The Battle Over Uber Taxis Perfectly Encapsulates the Conflict Between Traditional and Modern, Liberal Conservatism

Uber taxi Getty
NICOLAS MAETERLINCK/AFP/Getty Images

What’s more important, protecting the livelihoods of skilled white working class men endangered by globalisation, or getting the cheapest, and most convenient possible service? What you think about Uber probably says a lot about, at a fundamental level, what kind of ‘conservative’ you are.

Around the world, popular taxi hailing app Uber is encountering stiff resistance, and even punitive legislation being pushed through governments and transport authorities by unionised, traditional taxi operators. The service is presently partially or fully banned in a number of countries including the United States, the Netherlands, Belgium, Germany, Spain, and Australia. Now London’s transport authority is pondering moves to ban the app’s key features – effectively legislating away the elements which make it competitive.

The legal changes proposed by Transport for London seem tailor-made to fit the demands of the London cabbies who have been so belligerent in their opposition to newcomers Uber. Just yesterday columns of taxi cabs parked up and down one of the cities main thoroughfares, causing gridlocked traffic in all directions for hours – a protest that seems to be a weekly event. This unionistic striking was condemned by thousands – over 110,000 have signed a petition calling for less regulation of cabs in London, not more.
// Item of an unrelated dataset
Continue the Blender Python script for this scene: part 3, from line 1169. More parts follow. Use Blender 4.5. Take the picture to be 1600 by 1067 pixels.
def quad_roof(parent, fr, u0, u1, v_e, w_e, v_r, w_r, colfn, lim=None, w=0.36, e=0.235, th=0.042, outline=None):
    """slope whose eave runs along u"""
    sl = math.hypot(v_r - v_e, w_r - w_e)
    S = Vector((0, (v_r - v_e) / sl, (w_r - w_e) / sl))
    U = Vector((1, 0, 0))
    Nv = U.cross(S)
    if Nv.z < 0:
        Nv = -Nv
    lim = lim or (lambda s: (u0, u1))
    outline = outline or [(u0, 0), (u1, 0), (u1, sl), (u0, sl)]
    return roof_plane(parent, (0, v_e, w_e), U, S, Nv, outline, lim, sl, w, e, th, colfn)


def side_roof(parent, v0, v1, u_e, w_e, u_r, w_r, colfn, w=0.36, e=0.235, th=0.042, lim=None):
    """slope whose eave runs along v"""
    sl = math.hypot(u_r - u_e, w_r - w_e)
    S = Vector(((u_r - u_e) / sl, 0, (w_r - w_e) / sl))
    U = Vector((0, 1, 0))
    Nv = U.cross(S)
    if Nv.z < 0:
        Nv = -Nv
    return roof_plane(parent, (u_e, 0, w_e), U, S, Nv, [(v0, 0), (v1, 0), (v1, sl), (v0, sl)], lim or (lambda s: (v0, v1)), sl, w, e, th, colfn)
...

Liberal conservatives celebrate Uber as a powerful expression of the free market kicking the teeth in of an out of date, heavily unionised, and overbearingly regulated industry. Uber is cheap and convenient – it leverages the latest technology to provide a service tailor-made for the expectations of modern man. There is a lot to love.

Another way of looking at Uber is as a blunt tool of globalism, enabling large numbers of migrants (and let us not fool around by presenting for a moment the vast majority of Uber drivers in London aren’t born abroad) to completely undercut the business of, and threaten the livelihoods of thousands of predominantly white, working class Brits who drive taxis.

The black cab trade is a staunch outpost of traditional cockneyism which has against all probability defied the diversity of London, and the vehicles they drive are as iconic as the red Routemaster bus or the Palace of Westminster.

Legislating to damage Uber while protecting the black cabs is naked protectionism. It is also inherently conservative – one might almost say old Tory. Any old-fashioned ethno-nationalist, paternalist, or patriot, would be delighted to stand behind such a policy. And many do in other industries – there is no doubt whatsoever Britain could buy its warships cheaper abroad – equipment very nearly as good for a fraction of a price.

Yet the Royal Navy is required by law to build warships in the United Kingdom, and it doesn’t matter if the market is monopolistic and consequently inefficient and expensive. There is a tacit understanding that this is the way things must be, and Britain would be a lesser place were it otherwise.

This conflict within the broader conservative movement, between the paternalistic instinct to protect your own and the equally strong desire for the clean efficiency of the free market is nothing new.

These problems, in modified form, would have been extremely familiar to Sir Robert Peel in the 1840s. For many, the argument within the conservative movement in the United Kingdom seemed to have been settled by Margaret Thatcher as she crushed the Tory ‘wets’ and saved the nation from stifling statism and protectionism.

Yet the Iron Lady settled this argument in a Britain before mass migration as we know it today.

Today the free market doesn’t just mean opening up previously nationalised industry to competition – it means opening borders to all the people of the world and accepting the price of having a few pounds shaved off a taxi fare is irreversible demographic change.

This goes some way to explain the fragmented right in Britain today – the battle between the principle-lite, free market Conservative party and the at times more nationalist, protectionist UKIP.

The question isn’t settled, and the battle for Uber perfectly encapsulates the conflict and frustration that must exist in the hearts and minds of so many on the right.